* [Instruction]: Find and copy lines holding "Blender".

* [Listing]:

--- start ---

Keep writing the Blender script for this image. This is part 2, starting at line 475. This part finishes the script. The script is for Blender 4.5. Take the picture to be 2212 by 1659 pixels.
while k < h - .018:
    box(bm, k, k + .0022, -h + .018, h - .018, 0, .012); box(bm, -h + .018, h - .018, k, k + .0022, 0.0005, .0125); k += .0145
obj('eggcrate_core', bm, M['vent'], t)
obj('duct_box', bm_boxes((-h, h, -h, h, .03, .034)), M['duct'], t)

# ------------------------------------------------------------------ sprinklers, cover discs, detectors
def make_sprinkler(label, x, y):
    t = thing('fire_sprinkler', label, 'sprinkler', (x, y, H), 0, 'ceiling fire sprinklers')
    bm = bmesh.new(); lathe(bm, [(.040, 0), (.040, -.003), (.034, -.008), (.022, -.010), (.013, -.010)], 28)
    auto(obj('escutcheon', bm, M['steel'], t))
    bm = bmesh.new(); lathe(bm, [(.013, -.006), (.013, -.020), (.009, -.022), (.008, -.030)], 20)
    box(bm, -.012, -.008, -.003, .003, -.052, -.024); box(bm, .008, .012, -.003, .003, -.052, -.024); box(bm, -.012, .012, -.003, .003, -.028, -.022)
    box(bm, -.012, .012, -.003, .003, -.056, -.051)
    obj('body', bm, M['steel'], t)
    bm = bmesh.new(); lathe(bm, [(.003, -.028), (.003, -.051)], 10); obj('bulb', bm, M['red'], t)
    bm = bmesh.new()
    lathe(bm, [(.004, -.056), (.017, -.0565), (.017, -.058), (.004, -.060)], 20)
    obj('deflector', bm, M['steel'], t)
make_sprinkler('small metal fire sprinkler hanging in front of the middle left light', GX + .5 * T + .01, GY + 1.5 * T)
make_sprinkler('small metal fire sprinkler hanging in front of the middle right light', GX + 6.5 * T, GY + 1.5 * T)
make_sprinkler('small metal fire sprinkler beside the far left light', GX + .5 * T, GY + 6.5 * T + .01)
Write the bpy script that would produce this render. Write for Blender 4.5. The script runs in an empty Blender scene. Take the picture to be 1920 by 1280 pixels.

--- end ---

* [Solution below]:
Keep writing the Blender script for this image. This is part 2, starting at line 475. This part finishes the script. The script is for Blender 4.5. Take the picture to be 2212 by 1659 pixels.
Write the bpy script that would produce this render. Write for Blender 4.5. The script runs in an empty Blender scene. Take the picture to be 1920 by 1280 pixels.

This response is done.